You'll find the Scheduled Transitions tab, with a counter in the tab indicating how many transitions are scheduled for the entity and translation being viewed.

Scheduled Transitions: Tab

Clicking the tab will send you to a listing of all scheduled transitions for an entity.

If the user has permission, an Add Scheduled transitions button will be visible.

Scheduled Transitions: List

Clicking the button presents a modal form. The form displays a list of all revisions for the entity or translation.

Scheduled Transitions: Modal

Click the radio next to the revision you wish to schedule for state change.

After the radio is selected, the form will reload showing valid workflow transitions from the selected revisions' state.

The user selects which transition is to be executed, along with the date and time the transition should be executed.

Scheduled Transitions: Revision Selected

Depending on the state of the selected source revision, an additional checkbox may display, prompting me to recreate pending revisions. This feature is useful if users have created more non published revisions after the scheduled revision. It prevents loss of any intermediate non-published work. A diagram is provided below:

Scheduled Transitions: Recreate Pending Revisions

Click the schedule button. The modal closes and the scheduled transitions list reloads.

Scheduled Transitions: Post creation

When the time is right, the scheduled transition is executed. You can force schedule transitions to execute by running cron manually. Cron should should be set up to run automatically and regularly, preferably every 5 minutes or so.

The job executes the transitions and deletes itself, removing itself from the transition list. As a result of executing the transition, you'll notice when navigating to the core revisions list for an entity a new revision is created, with a log outlining the state change.

Scheduled Transitions: Revisions

Multilingual

When dealing with entities with multiple translations, you can find that transitions are available for the translation in context, and are separate to other translations. For example revisions in English and German languages of an entity are scheduled independently.

Global List

Scheduled transitions comes with Views integration, on installation a view is pre-installed. You can find the view by navigating to Content » Scheduled Transitions. The view shows all pending scheduled transitions on the site.

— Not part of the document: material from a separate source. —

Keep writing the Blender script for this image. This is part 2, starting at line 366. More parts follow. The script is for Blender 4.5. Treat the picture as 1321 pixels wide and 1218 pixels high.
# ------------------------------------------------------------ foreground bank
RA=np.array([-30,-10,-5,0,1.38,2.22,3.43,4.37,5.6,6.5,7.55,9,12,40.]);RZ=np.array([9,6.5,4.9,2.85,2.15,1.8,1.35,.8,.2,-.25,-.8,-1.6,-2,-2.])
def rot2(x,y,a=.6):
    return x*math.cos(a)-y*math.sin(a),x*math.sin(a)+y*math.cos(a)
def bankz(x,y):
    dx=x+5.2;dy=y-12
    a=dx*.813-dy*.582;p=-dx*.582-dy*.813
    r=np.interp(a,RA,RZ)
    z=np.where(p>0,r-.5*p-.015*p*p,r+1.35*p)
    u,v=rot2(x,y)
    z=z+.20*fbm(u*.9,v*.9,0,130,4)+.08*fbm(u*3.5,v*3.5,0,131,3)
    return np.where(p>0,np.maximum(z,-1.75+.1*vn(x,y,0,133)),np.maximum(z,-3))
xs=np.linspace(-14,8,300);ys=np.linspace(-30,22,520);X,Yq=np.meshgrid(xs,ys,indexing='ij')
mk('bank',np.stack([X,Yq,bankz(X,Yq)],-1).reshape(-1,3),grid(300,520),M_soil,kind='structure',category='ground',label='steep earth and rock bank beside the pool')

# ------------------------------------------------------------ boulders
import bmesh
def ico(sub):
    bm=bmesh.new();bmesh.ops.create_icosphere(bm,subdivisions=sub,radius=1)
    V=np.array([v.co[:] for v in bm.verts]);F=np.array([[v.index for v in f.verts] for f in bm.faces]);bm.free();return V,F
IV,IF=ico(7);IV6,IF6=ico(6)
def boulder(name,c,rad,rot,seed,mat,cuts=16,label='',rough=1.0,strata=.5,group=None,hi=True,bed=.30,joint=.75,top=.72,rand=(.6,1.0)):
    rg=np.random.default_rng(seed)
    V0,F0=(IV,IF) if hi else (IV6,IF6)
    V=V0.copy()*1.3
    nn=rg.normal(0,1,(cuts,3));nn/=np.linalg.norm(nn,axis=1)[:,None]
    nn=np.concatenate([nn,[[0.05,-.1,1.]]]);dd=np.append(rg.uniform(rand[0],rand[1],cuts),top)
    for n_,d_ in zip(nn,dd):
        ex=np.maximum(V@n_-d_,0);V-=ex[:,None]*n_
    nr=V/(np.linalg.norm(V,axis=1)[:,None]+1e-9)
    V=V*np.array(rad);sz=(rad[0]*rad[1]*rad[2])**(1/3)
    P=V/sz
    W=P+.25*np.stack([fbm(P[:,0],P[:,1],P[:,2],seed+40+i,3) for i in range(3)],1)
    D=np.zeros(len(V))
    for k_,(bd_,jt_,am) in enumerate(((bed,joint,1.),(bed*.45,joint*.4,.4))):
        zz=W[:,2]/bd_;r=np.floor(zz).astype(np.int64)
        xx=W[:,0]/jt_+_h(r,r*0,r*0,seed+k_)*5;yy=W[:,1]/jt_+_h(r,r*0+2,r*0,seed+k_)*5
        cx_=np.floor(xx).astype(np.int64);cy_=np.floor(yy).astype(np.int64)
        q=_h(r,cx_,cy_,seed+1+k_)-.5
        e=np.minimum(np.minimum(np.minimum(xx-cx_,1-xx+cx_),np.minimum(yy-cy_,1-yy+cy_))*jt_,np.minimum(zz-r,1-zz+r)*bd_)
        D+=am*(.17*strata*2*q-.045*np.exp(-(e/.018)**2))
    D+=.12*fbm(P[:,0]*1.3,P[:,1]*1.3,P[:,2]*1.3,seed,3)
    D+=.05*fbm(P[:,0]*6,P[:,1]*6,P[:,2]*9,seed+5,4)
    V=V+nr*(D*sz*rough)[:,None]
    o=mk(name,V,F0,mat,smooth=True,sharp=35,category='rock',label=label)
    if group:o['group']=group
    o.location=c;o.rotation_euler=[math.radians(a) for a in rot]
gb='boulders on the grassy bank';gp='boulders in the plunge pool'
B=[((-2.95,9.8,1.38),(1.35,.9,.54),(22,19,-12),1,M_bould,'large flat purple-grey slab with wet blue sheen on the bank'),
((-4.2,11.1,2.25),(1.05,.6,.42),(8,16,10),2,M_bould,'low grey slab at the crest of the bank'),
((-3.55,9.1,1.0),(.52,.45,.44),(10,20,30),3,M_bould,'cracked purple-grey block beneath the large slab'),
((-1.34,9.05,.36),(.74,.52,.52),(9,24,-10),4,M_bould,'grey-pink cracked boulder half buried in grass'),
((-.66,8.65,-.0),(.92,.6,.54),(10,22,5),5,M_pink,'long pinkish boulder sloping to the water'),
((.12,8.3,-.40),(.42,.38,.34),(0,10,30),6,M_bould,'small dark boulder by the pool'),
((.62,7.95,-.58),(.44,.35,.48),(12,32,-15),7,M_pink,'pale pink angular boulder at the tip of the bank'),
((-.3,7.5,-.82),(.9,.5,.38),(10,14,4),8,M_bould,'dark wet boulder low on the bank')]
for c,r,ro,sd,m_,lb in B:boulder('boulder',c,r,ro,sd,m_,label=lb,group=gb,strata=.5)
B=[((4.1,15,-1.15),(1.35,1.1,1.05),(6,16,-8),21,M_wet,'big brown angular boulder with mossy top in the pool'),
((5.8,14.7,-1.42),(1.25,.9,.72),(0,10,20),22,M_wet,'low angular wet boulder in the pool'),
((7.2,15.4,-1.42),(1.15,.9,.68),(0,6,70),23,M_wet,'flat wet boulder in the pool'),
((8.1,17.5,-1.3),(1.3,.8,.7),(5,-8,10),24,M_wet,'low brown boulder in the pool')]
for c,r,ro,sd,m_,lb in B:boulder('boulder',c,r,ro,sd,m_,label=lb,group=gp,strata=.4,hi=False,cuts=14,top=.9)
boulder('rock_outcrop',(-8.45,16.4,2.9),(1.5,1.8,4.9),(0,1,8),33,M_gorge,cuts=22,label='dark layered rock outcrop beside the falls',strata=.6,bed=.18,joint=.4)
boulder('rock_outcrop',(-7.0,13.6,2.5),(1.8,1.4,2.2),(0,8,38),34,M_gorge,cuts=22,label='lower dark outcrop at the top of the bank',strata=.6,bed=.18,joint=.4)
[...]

Scheduled Transitions: Global List

For more information, check out the Scheduled Transitions project page or Scheduled Transitions project documentation.

Posted by Daniel Phin
Drupal Developer

Dated

Comments

I wish every Drupal contrib module had an announcing blog post and accompanying video. Especially if it's this well executed. Thank you for this very high quality contribution!

ditto re: blog & vid

Looks technically solid. But I think the UI is going to be a bit much for the majority of content editors. 99% of the time the only revision that matters is the highest vid. Perhaps something on the entity edit form next to the submit buttons would be more usable.